Only 4% think the Supreme Court is doing an "excellent" job.

25% say "good," 39% say "fair," 28% say "poor," and the "not sure" crowd matches the excellent group at 4%.

The "good" + "excellent" total — with only 13% of that total being excellent — is almost exactly the same as the "poor" number standing alone. (29%/28%.) The "good" + "excellent" is less than half the size — 43% — of the "fair" + "poor" group.

If people are unhappy with the Court, which way are they unhappy? To satisfy people — and this was a poll of likely voters — should the re-balancing be done by Obama or Romney?
Democrats give the high court more positive ratings than Republicans and unaffiliated voters do. Most Republicans (61%) view the Supreme Court as being too politically liberal, while a plurality of Democrats (44%) says it’s too conservative. Unaffiliated voters are more evenly divided.

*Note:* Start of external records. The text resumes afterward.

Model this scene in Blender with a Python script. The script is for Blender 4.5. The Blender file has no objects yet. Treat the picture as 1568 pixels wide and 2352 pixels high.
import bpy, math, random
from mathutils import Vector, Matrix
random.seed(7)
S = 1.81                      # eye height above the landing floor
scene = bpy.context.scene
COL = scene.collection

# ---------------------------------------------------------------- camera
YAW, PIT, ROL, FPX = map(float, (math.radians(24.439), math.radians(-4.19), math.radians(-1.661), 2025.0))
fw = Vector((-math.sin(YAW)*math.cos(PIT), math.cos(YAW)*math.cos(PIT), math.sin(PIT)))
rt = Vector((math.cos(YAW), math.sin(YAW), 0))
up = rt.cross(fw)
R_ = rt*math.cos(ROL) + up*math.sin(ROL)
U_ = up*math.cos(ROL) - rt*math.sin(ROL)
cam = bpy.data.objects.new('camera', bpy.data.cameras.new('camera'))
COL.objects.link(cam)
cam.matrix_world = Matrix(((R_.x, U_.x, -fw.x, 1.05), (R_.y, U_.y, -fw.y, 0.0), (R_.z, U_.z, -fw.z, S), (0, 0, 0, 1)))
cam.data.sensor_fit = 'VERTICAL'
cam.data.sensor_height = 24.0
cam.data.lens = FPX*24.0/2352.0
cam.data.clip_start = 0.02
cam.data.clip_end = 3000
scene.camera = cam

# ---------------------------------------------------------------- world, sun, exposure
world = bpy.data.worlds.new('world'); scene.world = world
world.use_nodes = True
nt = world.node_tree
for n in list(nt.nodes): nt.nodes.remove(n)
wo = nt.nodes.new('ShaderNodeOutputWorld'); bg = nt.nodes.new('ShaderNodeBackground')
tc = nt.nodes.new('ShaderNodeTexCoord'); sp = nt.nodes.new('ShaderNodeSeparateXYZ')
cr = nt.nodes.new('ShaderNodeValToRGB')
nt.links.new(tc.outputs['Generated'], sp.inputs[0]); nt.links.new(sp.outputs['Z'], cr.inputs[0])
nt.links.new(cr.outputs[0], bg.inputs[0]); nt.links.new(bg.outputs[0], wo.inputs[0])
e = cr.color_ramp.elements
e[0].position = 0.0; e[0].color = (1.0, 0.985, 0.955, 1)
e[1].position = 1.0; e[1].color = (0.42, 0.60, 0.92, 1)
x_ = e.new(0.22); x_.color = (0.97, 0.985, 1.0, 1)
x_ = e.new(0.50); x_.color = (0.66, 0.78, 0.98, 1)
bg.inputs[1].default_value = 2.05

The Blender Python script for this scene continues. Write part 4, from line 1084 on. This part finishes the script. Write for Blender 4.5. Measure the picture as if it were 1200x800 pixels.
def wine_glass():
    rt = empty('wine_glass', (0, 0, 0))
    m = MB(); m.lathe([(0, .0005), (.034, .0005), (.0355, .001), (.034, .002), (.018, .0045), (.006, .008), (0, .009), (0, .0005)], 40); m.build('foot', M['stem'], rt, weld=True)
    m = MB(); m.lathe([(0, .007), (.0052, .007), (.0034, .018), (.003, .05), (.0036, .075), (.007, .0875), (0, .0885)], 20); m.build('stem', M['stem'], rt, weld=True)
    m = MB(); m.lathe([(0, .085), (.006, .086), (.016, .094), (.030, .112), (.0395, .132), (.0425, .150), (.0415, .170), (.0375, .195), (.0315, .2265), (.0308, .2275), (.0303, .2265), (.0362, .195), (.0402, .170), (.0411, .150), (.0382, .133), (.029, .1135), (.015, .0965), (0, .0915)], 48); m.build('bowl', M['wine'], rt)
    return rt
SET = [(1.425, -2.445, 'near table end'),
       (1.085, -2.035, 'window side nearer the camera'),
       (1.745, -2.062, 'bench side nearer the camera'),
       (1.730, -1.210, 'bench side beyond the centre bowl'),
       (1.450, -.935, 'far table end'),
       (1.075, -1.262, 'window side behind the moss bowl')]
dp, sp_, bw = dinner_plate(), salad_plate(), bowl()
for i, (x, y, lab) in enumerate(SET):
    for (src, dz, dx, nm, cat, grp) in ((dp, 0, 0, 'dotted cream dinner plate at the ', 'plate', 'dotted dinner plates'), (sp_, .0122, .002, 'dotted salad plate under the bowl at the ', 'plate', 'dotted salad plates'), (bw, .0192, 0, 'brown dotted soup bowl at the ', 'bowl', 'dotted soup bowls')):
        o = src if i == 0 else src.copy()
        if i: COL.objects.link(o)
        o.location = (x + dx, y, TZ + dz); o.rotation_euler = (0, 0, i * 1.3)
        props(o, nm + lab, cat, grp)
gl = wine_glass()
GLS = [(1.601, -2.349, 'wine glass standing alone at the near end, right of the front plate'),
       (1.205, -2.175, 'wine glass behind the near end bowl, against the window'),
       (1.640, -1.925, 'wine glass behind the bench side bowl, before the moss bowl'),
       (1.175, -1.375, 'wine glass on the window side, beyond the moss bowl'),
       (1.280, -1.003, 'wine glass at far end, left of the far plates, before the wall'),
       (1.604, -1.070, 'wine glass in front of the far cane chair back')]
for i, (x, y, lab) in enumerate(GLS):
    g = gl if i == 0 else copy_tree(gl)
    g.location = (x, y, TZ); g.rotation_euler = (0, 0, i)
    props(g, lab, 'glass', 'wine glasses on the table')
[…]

Men rate the court more negatively than women do.

A majority of Americans believe there are too many unnecessary laws in the United States, and there are too many people in jail for violating them.

Fifty percent (50%) of voters continue to favor repeal of the president’s health care law.
That makes it sound as though adding conservatives is what would make people — I mean, likely voters — happier. But I don't assume that. Maybe people would think better of the Court if it could avoid splitting down the middle and issuing opinions that make different decisions seem equally plausible and thus create the impression that a bunch of presidential appointees just voted for what they like.

Beyond that, the Court's work may produce happiness that doesn't register when the poll asks people to "rate the way that the Supreme Court is doing its job." That wording — the actual wording of the question — directs you to focus on the Court and think of craftsmanship. That won't measure the extent to which we enjoy the benefit of having a particular issue taken out of the realm of political decisionmaking or having it left in. To take the most obvious example, you might think the Court's privacy rights decision aren't well grounded in the text of the Constitution, but you're experiencing whatever benefits exist in a society where women get to choose when their bodies go through the process of reproduction.